Now imagine the closet is your website, and the stuff in it is the “get-you-there” code. It’s hastily, sloppily written code that gets working software up and running under code complete deadlines. This cowboy code is a lot more likely to manifest when requirements are added at the last minute. The effort required to clean up after it is technical debt.

In a perfect world, developers write elegant code, which is liberally peppered with explanatory comments to guide others who amend or enhance that code later on. It doesn’t need constant tweaking to continue working, such as changing hard-coded dates every month. But a developer’s world is not perfect. For one thing, you’re in it. Remember your own contribution to technical debt when you hand in requirements late, or try to expand the scope mid-sprint.

Technical debt is why a seemingly simple change request may not be so simple to get into the code base. The same reason it will take 2 hours to produce a waffle next time someone asks for one.

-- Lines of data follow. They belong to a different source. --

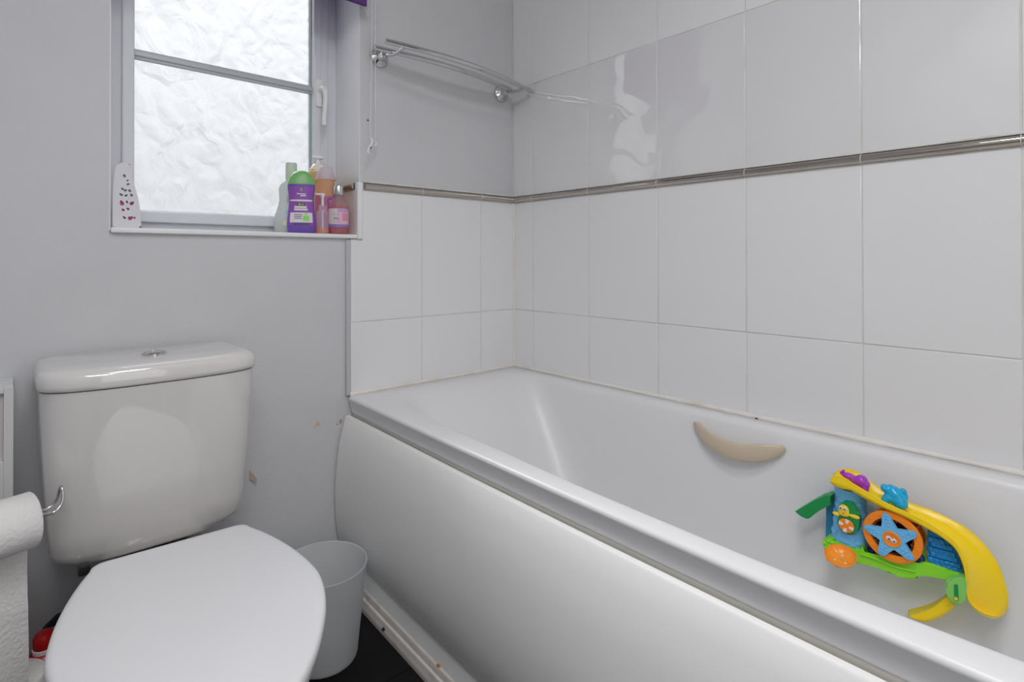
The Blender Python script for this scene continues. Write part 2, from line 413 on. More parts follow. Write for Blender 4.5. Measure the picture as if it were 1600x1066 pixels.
# ------------------------------------------------------------------ bath
def edge_x(y): return interp(-y, [(0, -.6755), (.3, -.685), (.55, -.693), (.9, -.700), (1.35, -.704), (1.9, -.704)])
BY0, BY1 = -1.70, -.004
bath = thing('bathtub', 'white acrylic bathtub with bowed side panel along the tiled wall', 'bathtub', (0, 0, 0))
def tub_ring(x0, x1, y0, y1, z, r4, n=10, bow=False):
    """rounded rectangle, radii at (x0,y0),(x1,y0),(x1,y1),(x0,y1)"""
    out = []
    C = [((x0, y0), 1, 1, PI), ((x1, y0), -1, 1, 1.5*PI), ((x1, y1), -1, -1, 0), ((x0, y1), 1, -1, .5*PI)]
    for ((cx, cy), sx_, sy_, a0), r in zip(C, r4):
        for k in range(n):
            t = a0+(PI/2)*k/(n-1)
            out.append((cx+sx_*r+r*math.cos(t), cy+sy_*r+r*math.sin(t), z))
    # densify long sides
    res = []
    for i, p in enumerate(out):
        q = out[(i+1) % len(out)]; res.append(p)
        if i % n == n-1:
            for k in range(1, 16): res.append(tuple(a+(b-a)*k/16 for a, b in zip(p, q)))
    return res
def bowed(ring, w=1.0):
    o = []
    for x, y, z in ring:
        x += (edge_x(y)+.70)*w*min(1, max(0, (-.40-x)/.22))
        o.append((x, y, z))
    return o
r0 = (.006,)*4
zt = .546
def inn(ring):
    o = []
    for x, y, z in ring:
        x += min(1, max(0, (-.40-x)/.22))*interp(-y, [(0, .045), (.3, .027), (.62, .012), (.85, .0), (1.18, -.004), (1.42, .012), (1.7, .02)])
        o.append((x, y, z))
    return o
rings = [
    tub_ring(-.688, -.003, BY0+.003, BY1-.003, .4945, r0),
    tub_ring(-.6905, -.001, BY0, BY1, .4950, r0),
    tub_ring(-.6920, -.001, BY0, BY1, .4965, r0),
    tub_ring(-.6928, -.001, BY0, BY1, .4995, r0),
    tub_ring(-.7020, -.001, BY0, BY1, .5345, r0),
    tub_ring(-.7025, -.001, BY0, BY1, .5360, r0),
    tub_ring(-.7022, -.001, BY0+.001, BY1, .5395, r0),
    tub_ring(-.6998, -.001, BY0+.004, BY1, .5430, r0),
    tub_ring(-.6955, -.001, BY0+.01, BY1, .5450, r0),
    tub_ring(-.689, -.002, BY0+.02, BY1-.002, zt, r0),
    inn(tub_ring(-.667, -.040, BY0+.08, BY1-.060, zt+.0002, (.10, .10, .09, .15))),
    inn(tub_ring(-.661, -.047, BY0+.085, BY1-.074, zt-.001, (.10, .10, .09, .15))),
    inn(tub_ring(-.655, -.053, BY0+.09, BY1-.092, zt-.006, (.10, .10, .09, .15))),
    inn(tub_ring(-.652, -.057, BY0+.095, BY1-.108, zt-.014, (.11, .11, .09, .15))),
    inn(tub_ring(-.645, -.064, BY0+.11, BY1-.145, zt-.045, (.12, .12, .09, .15))),
    tub_ring(-.628, -.078, BY0+.13, BY1-.215, .42, (.13, .13, .09, .13)),
    tub_ring(-.610, -.096, BY0+.15, BY1-.30, .28, (.14, .14, .10, .13)),
    tub_ring(-.590, -.118, BY0+.17, BY1-.375, .17, (.15, .15, .11, .13)),
    tub_ring(-.570, -.138, BY0+.19, BY1-.41, .135, (.15, .15, .12, .13)),
    tub_ring(-.535, -.172, BY0+.225, BY1-.44, .118, (.13, .13, .11, .12)),
    tub_ring(-.48, -.23, BY0+.28, BY1-.50, .115, (.10, .10, .09, .09)),
]
rings = [bowed(r) for r in rings]
tub = loft('tub', rings, M['acrylic'], bath, cap0=False, sm=60)
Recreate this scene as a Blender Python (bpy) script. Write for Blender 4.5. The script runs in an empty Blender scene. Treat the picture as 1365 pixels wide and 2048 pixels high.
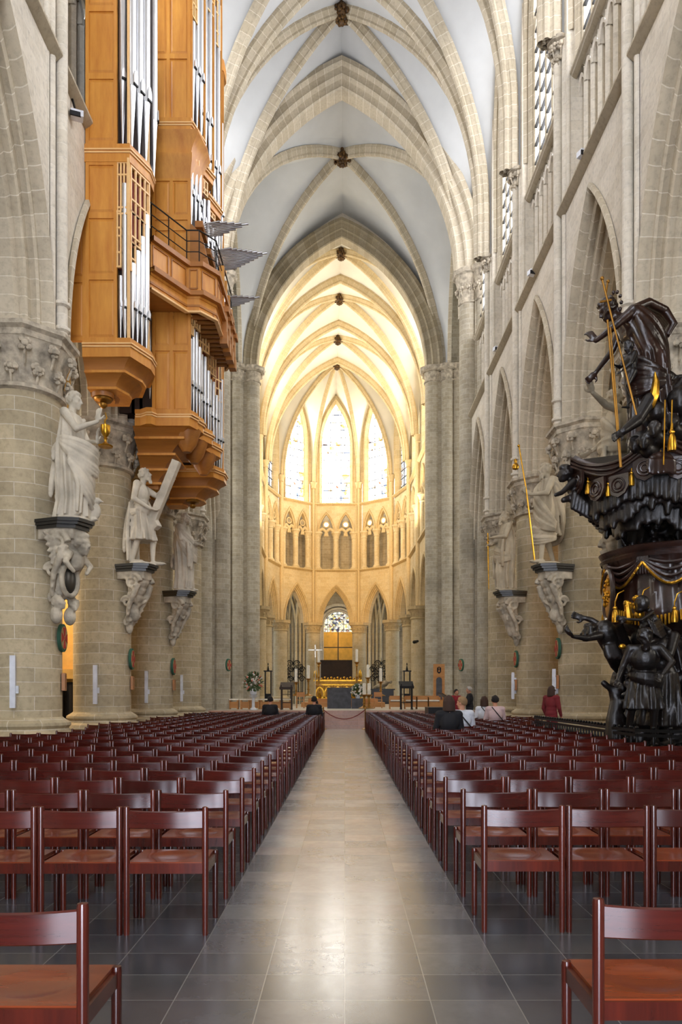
import bpy, math, random
from math import sin, cos, pi, radians, sqrt, atan2, acos
from mathutils import Vector as V, Matrix

S = bpy.context.scene
COL = S.collection

# ------------------------------------------------------------------ camera, world, exposure
FPX = 1500.0          # focal length in pixels of the 1365 px wide frame
EYE = 1.5
cam_d = bpy.data.cameras.new('camera')
cam = bpy.data.objects.new('camera', cam_d)
COL.objects.link(cam)
cam_d.sensor_fit = 'HORIZONTAL'
cam_d.sensor_width = 36.0
cam_d.lens = FPX / 1365.0 * 36.0
cam_d.shift_x = -7.5 / 1365.0
cam_d.shift_y = 366.0 / 1365.0
cam_d.clip_end = 300
cam.location = (0, 0, EYE)
cam.rotation_euler = (radians(90), 0, 0)
S.camera = cam
S.view_settings.view_transform = 'Standard'
S.view_settings.look = 'None'
S.view_settings.gamma = 1.0
S.view_settings.use_curve_mapping = False
S.view_settings.exposure = 0.42
cy = S.cycles
cy.use_denoising = True
try:
    cy.denoiser = 'OPENIMAGEDENOISE'
except Exception:
    pass
cy.max_bounces = 6
cy.diffuse_bounces = 4
cy.glossy_bounces = 3
cy.transmission_bounces = 2
cy.transparent_max_bounces = 4
cy.caustics_reflective = False
cy.caustics_refractive = False
cy.sample_clamp_indirect = 6.0

W = bpy.data.worlds.new('World')
S.world = W
W.use_nodes = True
W.node_tree.nodes['Background'].inputs[0].default_value = (0.86, 0.93, 1.0, 1)
W.node_tree.nodes['Background'].inputs[1].default_value = 1.2

CLERE = 6.6      # radiance of the nave clerestory glass
APSE = 13.0        # radiance of the apse glass


def lamp(name, kind, loc, target, power, color, size=1.0, spot=60, blend=0.6):
    d = bpy.data.lights.new(name, kind)
    d.energy = power
    d.color = color
    if kind == 'AREA':
        d.shape = 'SQUARE'
        d.size = size
    else:
        d.shadow_soft_size = size
    if kind == 'SPOT':
        d.spot_size = radians(spot)
        d.spot_blend = blend
    o = bpy.data.objects.new(name, d)
    COL.objects.link(o)
    o.location = loc
    dv = V(target) - V(loc)
    o.rotation_euler = dv.to_track_quat('-Z', 'Y').to_euler()
    return o


WARM = (1.0, 0.60, 0.22)
# flood lamps of the choir: they hang behind the eastern crossing piers and on the choir arcade
lamp('choir_flood_north', 'SPOT', (-5.4, 52.5, 11.5), (1.0, 74, 15.5), 4900, WARM, 0.4, 52)
lamp('choir_flood_south', 'SPOT', (5.0, 52.5, 11.5), (-2.5, 74, 15.5), 4900, WARM, 0.4, 52)
lamp('choir_up_north', 'SPOT', (-5.2, 60, 14.2), (0.5, 63, 32), 2000, (1, .82, .55), 0.5, 150)
lamp('choir_up_south', 'SPOT', (4.2, 60, 14.2), (-1.5, 63, 32), 2000, (1, .82, .55), 0.5, 150)
# daylight of the two transept windows, standing far out in the transept arms
lamp('transept_light_north', 'AREA', (-17, 43.4, 15), (0, 43.4, 13), 800, (1, .96, .9), 9)
lamp('transept_light_south', 'AREA', (17, 43.4, 15), (0, 43.4, 13), 800, (1, .96, .9), 9)
# daylight of the aisle windows
for s_ in (-1, 1):
    for y_ in (8.4, 19.2, 30):
        lamp('aisle_window_light', 'AREA', (s_ * 12.6, y_, 8), (s_ * 7, y_, 5), 260, (1, .93, .82), 3)
lamp('ambulatory_lamp', 'POINT', (-1.0, 76.5, 12.6), (0, 0, 0), 420, (1, .8, .5), 0.3)
lamp('ambulatory_side_lamp', 'POINT', (-7.5, 77, 11.5), (0, 0, 0), 60, (1, .8, .55), 0.5)
lamp('ambulatory_side_lamp', 'POINT', (6, 77, 11.5), (0, 0, 0), 60, (1, .8, .55), 0.5)
lamp('chapel_lamp', 'POINT', (-10.5, 22.5, 4.5), (0, 0, 0), 420, (1, .66, .3), 0.4)
lamp('chapel_lamp', 'POINT', (10.5, 24.5, 5.5), (0, 0, 0), 420, (1, .5, .15), 0.4)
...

A Marketer’s Guide to Agile Development – The Ten Commandments for Marketers

Agile is thy methodology – the way, the truth, the absolute shiznet to thy development team. Thou shalt not use any other methodology – at least not here.

Thou shalt not bitch about the lack of up-front requirements – neither shalt thou commit scope creep.

Keep holy the release day. It’s ain’t movin’. It especially ain’t movin’ for thee.

Honor thy development team. Seriously. Some morning Dunkins, a toy, a damn pizza wouldst not kill thee.

Thou shalt not kill the development schedule with late requirements.

Thou shalt test. And test some more. Thou art not a representative sample of thy user base. Truly I say unto you, thou art not.

Thou shalt provide feedback when needed rather than when convenient for thee, lest thine development team proceed without it.

Thou shalt not hire a contractor to circumvent thy development team. Remember thou art part of the same tribe.

Thou shalt remain in scrum for its duration and not bugger off once thy project was discussed eight minutes in.

Thou shalt not covet your colleague’s project’s prioritization on the sprint by seeking to bogart the development cycle for thyself.